***** DATA SECTION *****
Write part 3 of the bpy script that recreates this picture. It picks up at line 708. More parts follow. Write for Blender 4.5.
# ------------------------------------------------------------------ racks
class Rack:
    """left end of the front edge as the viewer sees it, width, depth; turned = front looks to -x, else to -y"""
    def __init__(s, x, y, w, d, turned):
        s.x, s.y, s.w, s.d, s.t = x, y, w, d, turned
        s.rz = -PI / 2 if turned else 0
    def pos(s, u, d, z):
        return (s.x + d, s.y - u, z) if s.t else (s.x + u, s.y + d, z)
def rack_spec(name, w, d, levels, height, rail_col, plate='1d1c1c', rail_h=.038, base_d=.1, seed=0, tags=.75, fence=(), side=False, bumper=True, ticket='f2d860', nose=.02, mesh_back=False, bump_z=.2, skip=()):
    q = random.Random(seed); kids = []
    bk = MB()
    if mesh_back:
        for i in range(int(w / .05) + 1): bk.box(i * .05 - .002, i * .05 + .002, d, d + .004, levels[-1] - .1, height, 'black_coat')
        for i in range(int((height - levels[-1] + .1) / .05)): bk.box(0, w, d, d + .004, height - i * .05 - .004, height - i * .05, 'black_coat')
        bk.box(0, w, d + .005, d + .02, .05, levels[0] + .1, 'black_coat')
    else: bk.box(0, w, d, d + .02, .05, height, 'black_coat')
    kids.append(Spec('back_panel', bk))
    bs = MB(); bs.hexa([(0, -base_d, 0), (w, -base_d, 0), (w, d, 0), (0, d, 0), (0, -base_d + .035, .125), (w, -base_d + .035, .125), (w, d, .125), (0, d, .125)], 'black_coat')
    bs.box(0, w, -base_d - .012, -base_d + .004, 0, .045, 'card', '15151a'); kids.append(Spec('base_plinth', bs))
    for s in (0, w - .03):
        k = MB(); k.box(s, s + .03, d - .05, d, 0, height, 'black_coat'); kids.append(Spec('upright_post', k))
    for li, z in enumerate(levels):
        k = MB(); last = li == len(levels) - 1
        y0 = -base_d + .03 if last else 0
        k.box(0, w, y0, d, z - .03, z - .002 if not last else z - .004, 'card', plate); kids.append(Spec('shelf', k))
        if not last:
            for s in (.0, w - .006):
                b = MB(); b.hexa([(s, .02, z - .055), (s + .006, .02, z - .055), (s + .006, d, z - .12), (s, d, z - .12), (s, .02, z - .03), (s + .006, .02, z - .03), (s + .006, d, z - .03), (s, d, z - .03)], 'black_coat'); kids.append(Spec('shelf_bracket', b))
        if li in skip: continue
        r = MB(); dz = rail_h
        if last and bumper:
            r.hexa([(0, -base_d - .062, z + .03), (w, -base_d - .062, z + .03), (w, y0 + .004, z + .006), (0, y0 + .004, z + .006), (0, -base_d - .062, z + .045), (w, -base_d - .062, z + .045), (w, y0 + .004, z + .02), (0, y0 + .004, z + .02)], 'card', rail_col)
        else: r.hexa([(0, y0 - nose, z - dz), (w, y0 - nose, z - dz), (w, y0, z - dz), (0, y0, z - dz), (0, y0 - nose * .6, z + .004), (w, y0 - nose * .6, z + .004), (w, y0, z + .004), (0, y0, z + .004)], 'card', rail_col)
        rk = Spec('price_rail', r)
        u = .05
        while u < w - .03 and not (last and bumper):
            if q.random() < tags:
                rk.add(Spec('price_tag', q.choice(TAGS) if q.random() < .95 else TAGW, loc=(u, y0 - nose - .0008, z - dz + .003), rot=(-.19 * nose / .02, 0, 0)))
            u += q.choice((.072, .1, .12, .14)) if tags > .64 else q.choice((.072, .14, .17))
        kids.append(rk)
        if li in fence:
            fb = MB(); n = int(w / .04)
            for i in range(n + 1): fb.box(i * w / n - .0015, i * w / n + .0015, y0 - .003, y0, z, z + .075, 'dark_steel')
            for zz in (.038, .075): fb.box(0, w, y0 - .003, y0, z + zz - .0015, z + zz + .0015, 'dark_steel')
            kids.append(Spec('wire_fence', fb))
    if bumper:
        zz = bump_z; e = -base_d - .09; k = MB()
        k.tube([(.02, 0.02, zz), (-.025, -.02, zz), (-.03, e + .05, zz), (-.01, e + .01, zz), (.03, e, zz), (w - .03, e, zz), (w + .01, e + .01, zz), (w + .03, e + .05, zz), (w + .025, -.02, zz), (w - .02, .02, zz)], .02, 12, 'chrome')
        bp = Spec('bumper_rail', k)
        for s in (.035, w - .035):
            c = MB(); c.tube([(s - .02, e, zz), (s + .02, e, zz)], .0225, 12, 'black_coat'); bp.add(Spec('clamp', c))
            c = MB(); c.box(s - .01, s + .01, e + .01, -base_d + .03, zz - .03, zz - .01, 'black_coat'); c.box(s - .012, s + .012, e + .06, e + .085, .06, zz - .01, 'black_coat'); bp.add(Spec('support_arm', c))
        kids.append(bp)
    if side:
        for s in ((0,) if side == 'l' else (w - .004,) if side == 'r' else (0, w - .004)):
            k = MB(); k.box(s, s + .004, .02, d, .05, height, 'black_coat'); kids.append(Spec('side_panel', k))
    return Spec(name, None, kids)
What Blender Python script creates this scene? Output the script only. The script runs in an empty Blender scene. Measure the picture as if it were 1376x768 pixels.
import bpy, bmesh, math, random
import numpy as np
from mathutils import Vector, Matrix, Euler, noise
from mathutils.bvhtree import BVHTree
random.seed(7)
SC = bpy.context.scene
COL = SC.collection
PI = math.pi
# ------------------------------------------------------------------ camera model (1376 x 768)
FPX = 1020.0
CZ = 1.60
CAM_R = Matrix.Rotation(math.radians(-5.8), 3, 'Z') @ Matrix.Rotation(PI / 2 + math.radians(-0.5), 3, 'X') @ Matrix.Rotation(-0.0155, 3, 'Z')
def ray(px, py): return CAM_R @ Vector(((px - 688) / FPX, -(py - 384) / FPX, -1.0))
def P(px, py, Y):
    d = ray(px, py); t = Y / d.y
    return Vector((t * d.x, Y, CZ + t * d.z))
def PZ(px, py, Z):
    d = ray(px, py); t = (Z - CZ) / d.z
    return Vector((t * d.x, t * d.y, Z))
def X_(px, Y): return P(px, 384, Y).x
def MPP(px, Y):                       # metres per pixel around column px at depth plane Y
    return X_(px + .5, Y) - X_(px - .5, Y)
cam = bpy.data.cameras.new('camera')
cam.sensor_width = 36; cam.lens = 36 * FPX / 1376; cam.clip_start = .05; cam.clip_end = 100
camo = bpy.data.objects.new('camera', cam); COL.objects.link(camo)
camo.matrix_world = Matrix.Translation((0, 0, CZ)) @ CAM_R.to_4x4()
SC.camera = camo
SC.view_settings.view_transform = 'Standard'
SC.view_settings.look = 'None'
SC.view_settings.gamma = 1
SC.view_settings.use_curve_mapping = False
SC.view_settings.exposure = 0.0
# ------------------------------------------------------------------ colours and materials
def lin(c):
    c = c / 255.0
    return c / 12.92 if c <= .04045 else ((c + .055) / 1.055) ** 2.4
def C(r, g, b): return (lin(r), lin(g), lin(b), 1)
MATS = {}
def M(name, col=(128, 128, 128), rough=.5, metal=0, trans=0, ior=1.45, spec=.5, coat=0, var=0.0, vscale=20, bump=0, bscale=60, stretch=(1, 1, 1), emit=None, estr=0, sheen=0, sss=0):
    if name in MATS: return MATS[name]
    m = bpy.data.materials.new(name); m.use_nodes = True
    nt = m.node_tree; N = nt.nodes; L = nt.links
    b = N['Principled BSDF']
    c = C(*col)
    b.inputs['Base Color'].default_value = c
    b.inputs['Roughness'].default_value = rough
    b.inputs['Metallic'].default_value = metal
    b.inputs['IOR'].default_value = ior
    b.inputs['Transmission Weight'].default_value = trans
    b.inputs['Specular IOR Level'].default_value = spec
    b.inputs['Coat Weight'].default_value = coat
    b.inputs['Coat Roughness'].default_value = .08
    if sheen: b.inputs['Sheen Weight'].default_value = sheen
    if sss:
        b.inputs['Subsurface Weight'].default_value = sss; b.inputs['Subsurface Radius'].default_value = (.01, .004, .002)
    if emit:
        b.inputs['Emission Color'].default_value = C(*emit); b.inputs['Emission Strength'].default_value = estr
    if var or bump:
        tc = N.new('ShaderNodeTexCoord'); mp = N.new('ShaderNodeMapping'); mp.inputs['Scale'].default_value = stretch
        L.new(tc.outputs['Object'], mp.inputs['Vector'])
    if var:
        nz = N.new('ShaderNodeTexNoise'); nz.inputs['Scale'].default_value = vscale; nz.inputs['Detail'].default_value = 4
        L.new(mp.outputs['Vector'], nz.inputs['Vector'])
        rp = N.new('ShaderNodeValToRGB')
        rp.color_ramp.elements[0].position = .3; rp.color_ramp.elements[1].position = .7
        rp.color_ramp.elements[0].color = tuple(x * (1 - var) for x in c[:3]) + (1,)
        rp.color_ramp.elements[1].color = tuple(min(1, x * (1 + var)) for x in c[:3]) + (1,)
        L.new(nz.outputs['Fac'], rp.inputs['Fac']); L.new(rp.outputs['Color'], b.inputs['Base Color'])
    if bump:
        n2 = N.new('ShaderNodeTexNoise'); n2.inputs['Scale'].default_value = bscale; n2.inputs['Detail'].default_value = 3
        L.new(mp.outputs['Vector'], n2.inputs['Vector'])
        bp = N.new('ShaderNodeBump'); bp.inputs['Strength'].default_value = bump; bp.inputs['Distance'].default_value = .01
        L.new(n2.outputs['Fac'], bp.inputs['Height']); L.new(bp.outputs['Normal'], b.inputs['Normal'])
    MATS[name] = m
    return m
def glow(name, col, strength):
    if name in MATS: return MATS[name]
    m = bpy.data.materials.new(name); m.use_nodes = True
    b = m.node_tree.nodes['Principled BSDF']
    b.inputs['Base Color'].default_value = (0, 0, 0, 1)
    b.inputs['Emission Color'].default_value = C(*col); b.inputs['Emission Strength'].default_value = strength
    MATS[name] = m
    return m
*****
◆ **WHAT IS EXPECTED**:
What is the number of lines in the records that contain "picture"? Give that number only.

◆ **OUTPUT FOR THIS EXERCISE**:
2